The organization of Police offices is essential for the functionality of the Police. The vertical organizational tiers are imperative. Proportional resource distribution to the offices is also vital for the administration of the police. The primary unit of the police is the police station, headed by the station house officer (SHO), followed by the offices of SDPO, SP, DIG and IG. Interestingly, the police station is the only functional unit, whereas all other teams are merely supervisory. It is so bizarre that so many supervisory offices can not regulate the only available office of the police station. Hence, the SHO is the most corrupt person arguably. Then, what are supervisory offices doing? If so many supervisory offices can not regulate an SHO, why are they in place? Police reforms need the equitable distribution of powers and responsibilities amongst all tiers of police organizations. The functional unit of SHO may be the category IV officer of finance management. The financial independence of SHO is critical for the mobility of police at a lower level. Functional Police can not afford so many administrative or supervisory offices. The SP, SSP and DIG must also do investigations, operational actions and perform other functions of policing. It will help to change the thana culture, which is a police slang now. Hence, reorganizing all tiers of police organizations is critical for the functionality of the Police.

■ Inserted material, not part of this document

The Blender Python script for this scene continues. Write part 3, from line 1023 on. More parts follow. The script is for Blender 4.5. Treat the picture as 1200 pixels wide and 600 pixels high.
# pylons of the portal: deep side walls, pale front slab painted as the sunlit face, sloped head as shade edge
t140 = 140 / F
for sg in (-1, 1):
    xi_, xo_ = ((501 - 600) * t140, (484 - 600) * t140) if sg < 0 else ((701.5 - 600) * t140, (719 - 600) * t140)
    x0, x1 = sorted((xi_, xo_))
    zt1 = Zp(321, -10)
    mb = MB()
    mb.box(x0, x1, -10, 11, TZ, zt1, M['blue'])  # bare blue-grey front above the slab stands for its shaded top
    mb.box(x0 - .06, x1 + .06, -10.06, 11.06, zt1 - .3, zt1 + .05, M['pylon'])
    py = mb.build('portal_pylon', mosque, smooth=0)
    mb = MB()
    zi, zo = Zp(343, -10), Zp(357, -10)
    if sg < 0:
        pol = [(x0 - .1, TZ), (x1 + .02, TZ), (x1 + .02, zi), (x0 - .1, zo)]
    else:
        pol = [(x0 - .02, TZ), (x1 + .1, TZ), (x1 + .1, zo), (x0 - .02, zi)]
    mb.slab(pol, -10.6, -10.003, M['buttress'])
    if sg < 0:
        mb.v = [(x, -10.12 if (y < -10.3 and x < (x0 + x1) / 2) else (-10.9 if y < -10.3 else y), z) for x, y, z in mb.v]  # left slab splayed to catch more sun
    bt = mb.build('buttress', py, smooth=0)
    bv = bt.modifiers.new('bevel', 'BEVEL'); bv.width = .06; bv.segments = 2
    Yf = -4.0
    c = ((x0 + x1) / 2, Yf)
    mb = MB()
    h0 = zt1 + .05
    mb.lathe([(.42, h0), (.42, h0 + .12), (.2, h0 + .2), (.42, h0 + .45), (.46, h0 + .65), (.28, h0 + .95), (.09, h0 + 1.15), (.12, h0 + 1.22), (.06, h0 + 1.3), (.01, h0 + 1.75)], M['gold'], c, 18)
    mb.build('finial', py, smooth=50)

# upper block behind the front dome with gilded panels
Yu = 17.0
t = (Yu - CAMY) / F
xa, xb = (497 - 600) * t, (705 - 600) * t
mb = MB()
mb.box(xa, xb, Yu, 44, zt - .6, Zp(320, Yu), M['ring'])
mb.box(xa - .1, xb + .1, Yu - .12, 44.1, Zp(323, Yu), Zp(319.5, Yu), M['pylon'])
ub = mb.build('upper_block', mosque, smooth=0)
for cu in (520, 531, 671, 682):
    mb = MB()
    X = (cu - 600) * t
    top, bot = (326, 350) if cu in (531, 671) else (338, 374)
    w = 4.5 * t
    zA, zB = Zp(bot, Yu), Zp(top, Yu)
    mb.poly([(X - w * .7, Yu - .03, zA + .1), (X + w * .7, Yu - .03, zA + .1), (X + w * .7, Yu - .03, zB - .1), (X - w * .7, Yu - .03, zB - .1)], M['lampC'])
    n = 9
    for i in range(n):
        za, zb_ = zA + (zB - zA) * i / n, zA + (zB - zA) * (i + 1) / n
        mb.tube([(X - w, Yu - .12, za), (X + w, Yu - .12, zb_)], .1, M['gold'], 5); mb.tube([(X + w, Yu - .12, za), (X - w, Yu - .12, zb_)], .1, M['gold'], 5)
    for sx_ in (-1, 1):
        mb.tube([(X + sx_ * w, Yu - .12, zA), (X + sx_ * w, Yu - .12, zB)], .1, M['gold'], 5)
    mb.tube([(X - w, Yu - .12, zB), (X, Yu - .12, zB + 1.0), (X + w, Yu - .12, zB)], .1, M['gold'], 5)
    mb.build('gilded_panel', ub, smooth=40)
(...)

The reforming terms and conditions of the Police service is the vital organ of police reform. The Federal PSPs have one of the best career paths in Pakistan. Instead, the whole police system revolves around making sure that each PSP reaches the zenith of grade 22. I would like to point out that there are almost 800 PSP officers and nearly four lacs provincial Police employees. Tragically, there is no career path for the four lacs local police force. How can the Police function when most of the police force does not have any career path? If the government wants to have genuine police reforms, the priority must be the officials than the officers. Reforming the terms and conditions of the official employees of the police force is a critical part of police reform. How can state and society expect police officials to perform functions or even to remain courteous with the people when they are not promoted for years? The form works on a principle to firstly award and then expect. Without a career path for provincial employees, the police reforms remain an eyewall. The class system in the Police is against the fundamental rights of the constitution. If the state and society want to reform Police, they must ensure the abolition of the class system. The specialised comparative agencies of Police must not have a class system.
Hence, police reform is a comprehensive and complex federal form of governance initiative. It requires all social, political and administrative players to form a joint coalition to reform the Police. The five rules of reformation, including those of constitutional alignment, structural alignment, coded law, cadre management and improving terms and conditions of services, are critical for reforming the Police.